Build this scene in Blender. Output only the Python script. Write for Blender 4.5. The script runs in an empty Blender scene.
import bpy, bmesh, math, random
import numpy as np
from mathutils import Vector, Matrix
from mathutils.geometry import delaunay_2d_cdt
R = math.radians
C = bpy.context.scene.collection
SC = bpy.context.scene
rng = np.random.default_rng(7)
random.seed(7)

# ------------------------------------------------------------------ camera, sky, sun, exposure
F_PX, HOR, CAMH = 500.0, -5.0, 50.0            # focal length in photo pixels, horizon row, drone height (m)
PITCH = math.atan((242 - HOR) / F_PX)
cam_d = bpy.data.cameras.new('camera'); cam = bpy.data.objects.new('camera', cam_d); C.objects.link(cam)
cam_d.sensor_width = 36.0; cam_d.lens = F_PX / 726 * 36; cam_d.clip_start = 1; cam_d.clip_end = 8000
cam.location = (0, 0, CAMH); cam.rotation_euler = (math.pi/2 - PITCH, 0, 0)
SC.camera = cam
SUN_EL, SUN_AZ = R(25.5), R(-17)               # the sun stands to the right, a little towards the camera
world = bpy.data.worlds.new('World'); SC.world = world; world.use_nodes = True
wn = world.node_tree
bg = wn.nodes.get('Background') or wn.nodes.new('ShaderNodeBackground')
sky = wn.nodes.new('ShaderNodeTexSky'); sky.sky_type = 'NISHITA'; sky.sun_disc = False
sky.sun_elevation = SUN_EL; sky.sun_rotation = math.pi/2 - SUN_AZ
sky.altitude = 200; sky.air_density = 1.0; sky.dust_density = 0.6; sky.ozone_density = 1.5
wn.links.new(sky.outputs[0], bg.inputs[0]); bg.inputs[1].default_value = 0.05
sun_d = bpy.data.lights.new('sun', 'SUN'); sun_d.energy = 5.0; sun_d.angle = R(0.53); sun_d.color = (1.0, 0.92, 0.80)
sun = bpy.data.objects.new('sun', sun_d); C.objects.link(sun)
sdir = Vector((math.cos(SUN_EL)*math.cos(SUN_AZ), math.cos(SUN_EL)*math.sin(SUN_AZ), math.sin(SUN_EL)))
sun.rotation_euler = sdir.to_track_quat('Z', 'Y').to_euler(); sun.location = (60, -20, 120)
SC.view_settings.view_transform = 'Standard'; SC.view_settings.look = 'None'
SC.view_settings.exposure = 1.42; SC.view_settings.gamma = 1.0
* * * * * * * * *
### Given request:
Starting at the first line of the listing, retype every line up to and including the one with "random.seed(7)".

### Completed task:
Build this scene in Blender. Output only the Python script. Write for Blender 4.5. The script runs in an empty Blender scene.
import bpy, bmesh, math, random
import numpy as np
from mathutils import Vector, Matrix
from mathutils.geometry import delaunay_2d_cdt
R = math.radians
C = bpy.context.scene.collection
SC = bpy.context.scene
rng = np.random.default_rng(7)
random.seed(7)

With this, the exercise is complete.